In 2003 and 2004, the nonpartisan Joint Ocean Commission Initiative declared the world's oceans to be in crisis and began pushing for more coordinated ocean governance than could be found in the 140 laws spread over 18 agencies. Though some changes have been made, last month the commission issued a long "to do" list for the next administration.

Pellegrino was in Washington last month, preparing for a spring conference on the issues that prompted her paddling: depleted fisheries, rampant algae blooms, overflowing sewers, climate change and, more recently, offshore drilling.

She found plastic bottles littering inland waters, especially on the Delaware & Raritan Canal near Trenton.

"Why are we talking about [offshore] drilling before the entire country is recycling?" Pellegrino asked. She believes many Americans' priorities are misplaced: There are better uses for oil than manufacturing plastic water bottles "and putting it in our cars," she said.

Pellegrino prefers biking around Medford Lakes, where she lives in a log house with husband Carl, who works for the Environmental Protection Agency. She walks her son, Billy, 6, to school daily.

She became serious about ocean paddling in the summer of 2004, when flooding after a massive storm breached dams in Burlington County.

"I took a kayak out on the ocean and I was hooked," she said.

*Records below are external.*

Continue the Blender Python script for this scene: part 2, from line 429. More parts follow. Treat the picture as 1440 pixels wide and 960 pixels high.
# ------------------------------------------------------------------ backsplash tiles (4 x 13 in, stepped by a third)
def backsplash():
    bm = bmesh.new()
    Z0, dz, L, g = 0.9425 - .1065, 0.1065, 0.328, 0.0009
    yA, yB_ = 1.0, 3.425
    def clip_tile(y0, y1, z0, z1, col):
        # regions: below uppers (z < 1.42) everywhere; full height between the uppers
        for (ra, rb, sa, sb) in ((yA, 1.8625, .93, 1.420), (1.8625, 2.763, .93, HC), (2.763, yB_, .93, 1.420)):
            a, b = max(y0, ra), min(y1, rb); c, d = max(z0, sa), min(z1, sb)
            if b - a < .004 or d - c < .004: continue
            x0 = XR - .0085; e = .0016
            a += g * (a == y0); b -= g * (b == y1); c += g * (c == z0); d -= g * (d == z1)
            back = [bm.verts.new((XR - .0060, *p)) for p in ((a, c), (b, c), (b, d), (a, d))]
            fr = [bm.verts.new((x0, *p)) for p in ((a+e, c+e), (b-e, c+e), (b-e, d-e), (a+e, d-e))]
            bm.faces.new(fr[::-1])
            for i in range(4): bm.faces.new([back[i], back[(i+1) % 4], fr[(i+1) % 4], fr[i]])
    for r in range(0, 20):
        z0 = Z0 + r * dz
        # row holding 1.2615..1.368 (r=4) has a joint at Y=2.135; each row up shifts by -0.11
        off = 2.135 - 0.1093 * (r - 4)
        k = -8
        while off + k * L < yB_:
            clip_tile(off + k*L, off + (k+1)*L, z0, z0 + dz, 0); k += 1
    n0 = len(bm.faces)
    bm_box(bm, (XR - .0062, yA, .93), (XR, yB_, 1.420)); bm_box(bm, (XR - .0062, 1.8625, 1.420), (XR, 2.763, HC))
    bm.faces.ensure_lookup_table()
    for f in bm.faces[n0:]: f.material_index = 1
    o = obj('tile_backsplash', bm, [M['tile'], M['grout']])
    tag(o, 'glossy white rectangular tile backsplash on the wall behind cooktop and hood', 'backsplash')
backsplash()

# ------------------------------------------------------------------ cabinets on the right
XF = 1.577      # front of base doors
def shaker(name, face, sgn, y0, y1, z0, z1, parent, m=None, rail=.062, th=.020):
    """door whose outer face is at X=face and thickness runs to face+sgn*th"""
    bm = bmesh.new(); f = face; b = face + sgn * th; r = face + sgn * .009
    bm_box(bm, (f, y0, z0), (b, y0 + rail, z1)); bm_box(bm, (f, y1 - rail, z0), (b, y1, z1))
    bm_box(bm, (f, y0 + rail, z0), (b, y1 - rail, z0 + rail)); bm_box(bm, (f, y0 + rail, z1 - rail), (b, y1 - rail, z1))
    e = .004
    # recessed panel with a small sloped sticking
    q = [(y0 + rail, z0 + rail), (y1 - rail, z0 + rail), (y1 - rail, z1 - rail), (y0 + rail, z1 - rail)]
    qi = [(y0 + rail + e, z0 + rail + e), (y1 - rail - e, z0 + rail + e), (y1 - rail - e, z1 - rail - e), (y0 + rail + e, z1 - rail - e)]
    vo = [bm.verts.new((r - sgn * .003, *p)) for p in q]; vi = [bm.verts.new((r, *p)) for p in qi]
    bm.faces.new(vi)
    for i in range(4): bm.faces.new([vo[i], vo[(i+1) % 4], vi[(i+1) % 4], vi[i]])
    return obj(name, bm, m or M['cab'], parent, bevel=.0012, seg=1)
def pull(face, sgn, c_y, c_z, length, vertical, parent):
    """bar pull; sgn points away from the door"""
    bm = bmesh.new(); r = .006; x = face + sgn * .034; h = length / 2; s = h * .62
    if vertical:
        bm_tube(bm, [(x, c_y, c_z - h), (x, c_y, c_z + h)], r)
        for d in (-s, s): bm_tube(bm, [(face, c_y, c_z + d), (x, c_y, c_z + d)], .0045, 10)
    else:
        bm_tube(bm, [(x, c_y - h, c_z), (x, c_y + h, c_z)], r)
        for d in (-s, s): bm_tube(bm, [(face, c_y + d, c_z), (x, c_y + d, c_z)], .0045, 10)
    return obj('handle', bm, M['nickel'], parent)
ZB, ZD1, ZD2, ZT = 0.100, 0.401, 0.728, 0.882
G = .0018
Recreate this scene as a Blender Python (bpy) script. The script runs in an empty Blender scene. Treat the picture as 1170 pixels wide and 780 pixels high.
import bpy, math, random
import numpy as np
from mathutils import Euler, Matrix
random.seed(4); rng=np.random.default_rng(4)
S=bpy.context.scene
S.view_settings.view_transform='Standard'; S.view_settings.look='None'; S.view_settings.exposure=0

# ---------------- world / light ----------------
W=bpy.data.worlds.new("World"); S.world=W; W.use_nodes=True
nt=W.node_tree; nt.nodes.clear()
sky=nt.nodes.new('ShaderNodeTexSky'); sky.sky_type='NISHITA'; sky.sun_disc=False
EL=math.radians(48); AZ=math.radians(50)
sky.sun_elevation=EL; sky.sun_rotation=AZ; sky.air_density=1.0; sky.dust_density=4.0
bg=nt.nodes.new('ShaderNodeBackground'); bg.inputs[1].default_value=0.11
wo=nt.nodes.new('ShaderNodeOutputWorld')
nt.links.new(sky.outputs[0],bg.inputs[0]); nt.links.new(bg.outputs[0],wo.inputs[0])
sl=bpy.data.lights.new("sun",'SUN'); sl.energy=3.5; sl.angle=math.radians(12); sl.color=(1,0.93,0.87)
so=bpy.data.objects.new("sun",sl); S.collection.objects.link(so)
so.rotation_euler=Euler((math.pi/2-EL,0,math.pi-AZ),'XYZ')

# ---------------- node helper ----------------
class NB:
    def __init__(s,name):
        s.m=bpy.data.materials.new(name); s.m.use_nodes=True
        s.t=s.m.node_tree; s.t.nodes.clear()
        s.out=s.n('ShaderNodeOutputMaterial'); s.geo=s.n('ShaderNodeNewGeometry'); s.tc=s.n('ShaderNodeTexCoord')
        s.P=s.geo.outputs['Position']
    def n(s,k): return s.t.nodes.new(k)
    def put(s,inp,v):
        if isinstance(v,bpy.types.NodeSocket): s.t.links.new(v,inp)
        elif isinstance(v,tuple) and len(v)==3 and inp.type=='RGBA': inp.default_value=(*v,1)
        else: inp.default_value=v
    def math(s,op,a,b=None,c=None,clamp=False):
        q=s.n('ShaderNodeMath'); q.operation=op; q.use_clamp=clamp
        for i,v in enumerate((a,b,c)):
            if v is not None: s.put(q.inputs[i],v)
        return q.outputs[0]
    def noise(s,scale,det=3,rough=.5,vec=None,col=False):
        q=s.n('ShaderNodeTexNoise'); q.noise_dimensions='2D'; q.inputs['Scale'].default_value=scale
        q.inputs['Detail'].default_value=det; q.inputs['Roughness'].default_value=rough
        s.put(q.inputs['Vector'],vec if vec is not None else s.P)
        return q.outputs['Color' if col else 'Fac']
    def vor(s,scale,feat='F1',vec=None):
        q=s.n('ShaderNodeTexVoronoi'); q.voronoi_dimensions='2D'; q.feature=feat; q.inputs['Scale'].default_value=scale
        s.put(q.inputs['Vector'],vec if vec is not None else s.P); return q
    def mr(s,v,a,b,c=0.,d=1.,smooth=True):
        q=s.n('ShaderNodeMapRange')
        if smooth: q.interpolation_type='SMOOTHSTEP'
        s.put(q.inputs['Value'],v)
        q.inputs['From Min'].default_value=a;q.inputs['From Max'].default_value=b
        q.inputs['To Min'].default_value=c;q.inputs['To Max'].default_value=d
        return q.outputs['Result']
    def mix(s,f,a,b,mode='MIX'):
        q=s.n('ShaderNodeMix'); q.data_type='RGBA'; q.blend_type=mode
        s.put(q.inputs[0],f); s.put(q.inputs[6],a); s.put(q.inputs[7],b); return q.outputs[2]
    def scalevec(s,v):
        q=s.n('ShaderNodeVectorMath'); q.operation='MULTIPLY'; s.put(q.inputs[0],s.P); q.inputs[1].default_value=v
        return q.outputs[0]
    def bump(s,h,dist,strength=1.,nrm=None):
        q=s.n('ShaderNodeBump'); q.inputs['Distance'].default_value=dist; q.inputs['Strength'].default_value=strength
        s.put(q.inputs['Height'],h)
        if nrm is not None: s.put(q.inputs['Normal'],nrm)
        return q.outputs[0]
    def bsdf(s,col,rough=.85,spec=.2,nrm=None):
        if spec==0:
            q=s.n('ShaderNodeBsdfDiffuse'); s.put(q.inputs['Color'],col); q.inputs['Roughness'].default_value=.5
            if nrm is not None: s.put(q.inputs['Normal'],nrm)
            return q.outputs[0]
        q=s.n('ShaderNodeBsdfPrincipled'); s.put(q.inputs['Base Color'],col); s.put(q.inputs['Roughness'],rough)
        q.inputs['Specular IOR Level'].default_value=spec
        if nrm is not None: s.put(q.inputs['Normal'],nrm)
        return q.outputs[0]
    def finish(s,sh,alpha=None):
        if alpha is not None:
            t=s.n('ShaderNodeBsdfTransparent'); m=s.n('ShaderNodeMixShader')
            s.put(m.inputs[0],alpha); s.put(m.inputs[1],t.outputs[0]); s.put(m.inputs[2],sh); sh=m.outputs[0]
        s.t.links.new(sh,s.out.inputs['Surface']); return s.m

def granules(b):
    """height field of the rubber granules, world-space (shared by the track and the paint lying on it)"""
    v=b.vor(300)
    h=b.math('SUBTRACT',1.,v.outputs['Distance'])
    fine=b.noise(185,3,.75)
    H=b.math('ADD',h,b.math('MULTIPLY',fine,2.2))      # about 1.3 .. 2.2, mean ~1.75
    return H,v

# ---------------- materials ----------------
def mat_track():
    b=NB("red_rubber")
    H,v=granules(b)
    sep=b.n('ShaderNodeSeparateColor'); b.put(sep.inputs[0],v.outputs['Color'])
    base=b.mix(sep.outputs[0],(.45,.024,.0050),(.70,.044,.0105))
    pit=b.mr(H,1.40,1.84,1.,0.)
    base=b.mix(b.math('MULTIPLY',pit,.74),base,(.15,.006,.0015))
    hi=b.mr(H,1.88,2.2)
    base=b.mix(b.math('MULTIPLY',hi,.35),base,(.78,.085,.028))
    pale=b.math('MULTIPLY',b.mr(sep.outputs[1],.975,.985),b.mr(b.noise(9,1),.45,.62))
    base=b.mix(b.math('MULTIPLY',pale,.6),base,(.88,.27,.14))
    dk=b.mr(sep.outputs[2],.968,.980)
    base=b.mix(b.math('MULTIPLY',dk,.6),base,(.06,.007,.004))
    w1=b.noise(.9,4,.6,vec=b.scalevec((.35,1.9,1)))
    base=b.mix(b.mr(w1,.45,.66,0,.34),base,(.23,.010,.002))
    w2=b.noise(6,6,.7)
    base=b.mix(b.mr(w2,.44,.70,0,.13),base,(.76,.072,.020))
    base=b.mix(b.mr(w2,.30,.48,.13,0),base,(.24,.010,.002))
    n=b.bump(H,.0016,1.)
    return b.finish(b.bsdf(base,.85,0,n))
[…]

Pellegrino trained for the 10- to 35-mile paddling days required for her Florida-to-Maine trip by rowing on the Mullica River, running and swimming.

But she couldn't anticipate everything. The day Pellegrino launched in Miami, Tropical Depression Andrea - the first named May storm in 25 years - struck the Florida coast.

"Before the sunrise came, the winds were really bad," said T. J. Marshall, coordinator of the Florida Coastal and Ocean Coalition. "Reporters were telling her, 'Margo, don't go.' But she was determined."

"People expect us surfers to go out in hurricane waves, but not a woman in an outrigger canoe," said Marshall, a member of the Surfrider Foundation, an ocean advocacy group California surfers founded in 1984.

Other perils along the 2,000-mile intercoastal journey included a couple of sharks "who look like sticks coming at you in the water," Pellegrino said, and power boaters, including former President George H. W. Bush and his security detail near Kennebunkport, Maine.

"Anytime it got ugly, I just kept going," Pellegrino said. "You can't afford the luxury of panic."

On both trips, Pellegrino stayed with friends, relatives, and volunteers from environmental and rowing groups. She blogged along the way (www.miami2maine.com and http://oceans.nrdc.org/canoeingtocongress).

Next up is a Gulf of Mexico-Everglades paddle in April and a Pacific Coast journey after that.

"I'll keep paddling for as long as my body holds out," Pellegrino said.